Incident tracking is an important part of any vendor management program. The benefits of incident tracking include:

  • Increased visibility into vendor behavior. Have employees been grumbling about a vendor or is a department manager asking questions about a vendor’s performance? When vendor incidents are tracked, it’s easy to uncover trends and identify vendors with consistent performance issues. That awareness lets your financial institution take action to address the problem.
  • Promote vendor accountability. It’s one thing to tell a vendor that item posting times have been slow lately or that customer service has been rude or nonresponsive. It’s another thing entirely to back that claim up with specific dates and incidents. A vendor will have a hard time denying a problem exists if you have a log to back up your argument.
  • Better enforce SLAs. You can’t enforce an SLA if you can’t prove that a vendor isn’t delivering. Incident tracking helps measure vendor performance, giving you the ammunition you need to request credits or other financial penalties and deter future problems.
  • Negotiate more favorable renewals. When it comes time to renegotiate a contract, incident tracking can give you leverage to negotiate better contract terms. The vendor will know you are paying attention and that there are issues that may give you reservations about renewing.

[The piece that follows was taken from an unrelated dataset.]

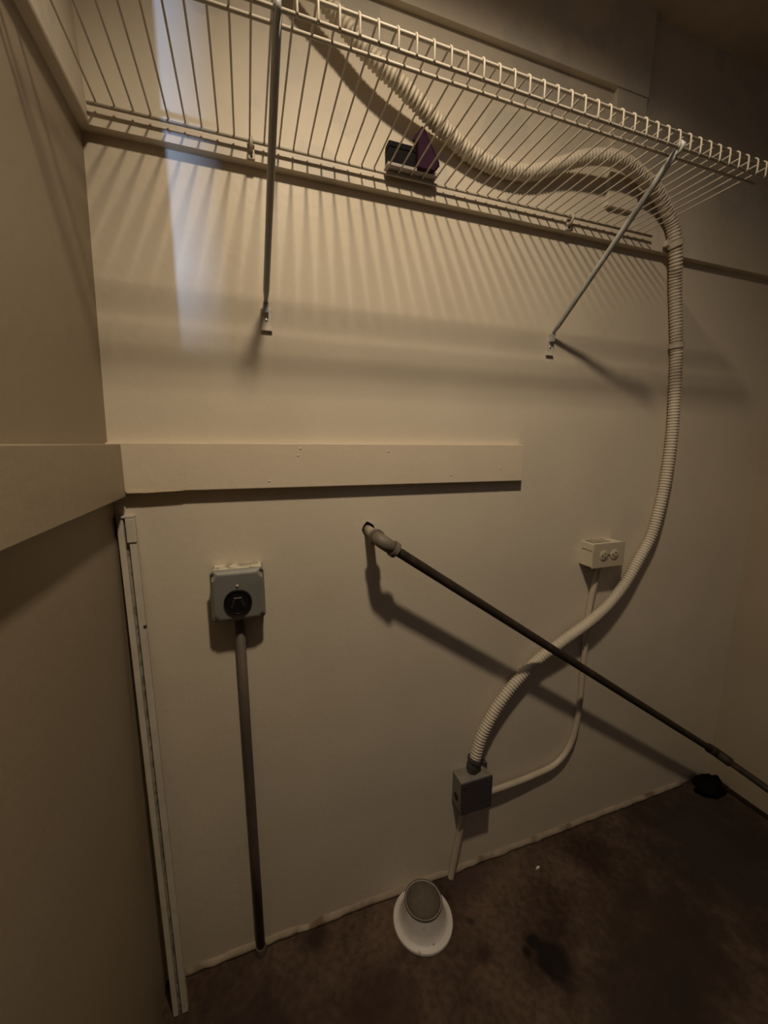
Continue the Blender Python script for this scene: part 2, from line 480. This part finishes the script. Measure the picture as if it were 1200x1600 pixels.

Best Practices for Incident Tracking

Incident tracking is an effective tool, but only if handled properly. Make sure you’re following best practices:

  1. Centralize incident tracking reporting. Individual spreadsheets tracking every vendor and its incidents are impractical for an FI with many critical vendors. Make sure you have a centralized repository for incident reporting. This way you’ll have all the data you need in one place.
  2. Train staff to recognize and report incidents. If a vendor incident occurs and no one recorded it, did it really happen? Make sure employees are able to recognize vendor incidents and are encouraged and empowered to log them.
  3. Review incidents periodically for trends. The real value in an incident log is the insights and observations from looking at the incidents holistically. Where are problems occurring? Are they unique to specific departments, business lines, or vendors? Is the problem trending worse or better? Recognizing a problem is the first step in solving it.
  4. Review a vendor’s incidents before any contract renewal discussion. Don’t renew a vendor contract without reviewing the vendor’s incident log. Not only will it help you decide if it’s a third-party relationship you want to continue, but it will also let you know if new provisions need to be added to the SLA to improve performance. It’s an essential part of contract management.
  5. Integrate incident tracking into your vendor management program. When incident tracking is integrated into vendor management, it makes it easier to remember to log incidents, regularly review incidents, and use incident-related data in vendor risk assessments and contract negotiations.

Incident tracking and oversight capabilities give your institution a tighter handle on any activity in its contract portfolios.